I have a table with 4 columns, let's say: col_1, col_2, col_3, col_4
, where col_1
is of type TEXT
and the others are INTEGER
.
I want to add a constraint on col_1
that goes as follow:
if (col_1 = 'a') then col_2 cannot be NULL
if (col_1 = 'b') then col_2 AND col_3 cannot be NULL
if (col_1 = 'c') then col_4 cannot be NULL
I tried to use a CHECK
as follows:
ALTER TABLE "my_table"
ADD CONSTRAINT check_for_type
CHECK ((col_1 = 'a' AND 'col_2' IS NOT NULL)
OR (col_1 = 'b' AND ('col_2' IS NOT NULL AND 'col_3' IS NOT NULL))
OR (col_1 = 'c' AND 'col_4' IS NOT NULL)
);
But it is still allowing me to add a row with col_1 = 'a'
and col_2 = NULL
I'd be grateful for any help.
Thanks in advance
'col_2' IS NOT NULL
will always be true since it is comparing a hardcoded string of the text 'col_2' against null. It is not comparing the value in that column with null.

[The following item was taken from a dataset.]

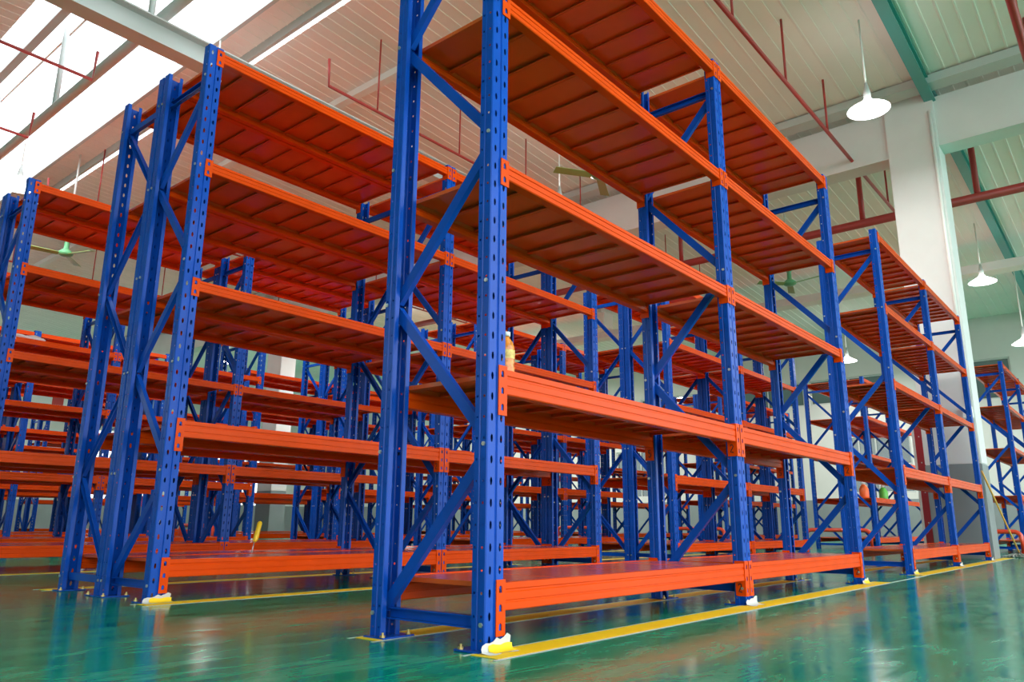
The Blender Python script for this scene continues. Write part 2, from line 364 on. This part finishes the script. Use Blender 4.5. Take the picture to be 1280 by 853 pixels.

To refer to the value in the column, you will want to use double-quotes or no quotes.
What you are looking for is likely:
ALTER TABLE "my_table" ADD CONSTRAINT check_for_type
CHECK (
(col_1 = 'a' AND col_2 IS NOT NULL)
OR (col_1 = 'b' AND (col_2 IS NOT NULL AND col_3 IS NOT NULL))
OR (col_1 = 'c' AND col_4 IS NOT NULL)
);
This is just your original constraint treating col_2
/col_3
/col_4
as column names instead of hardcoded strings.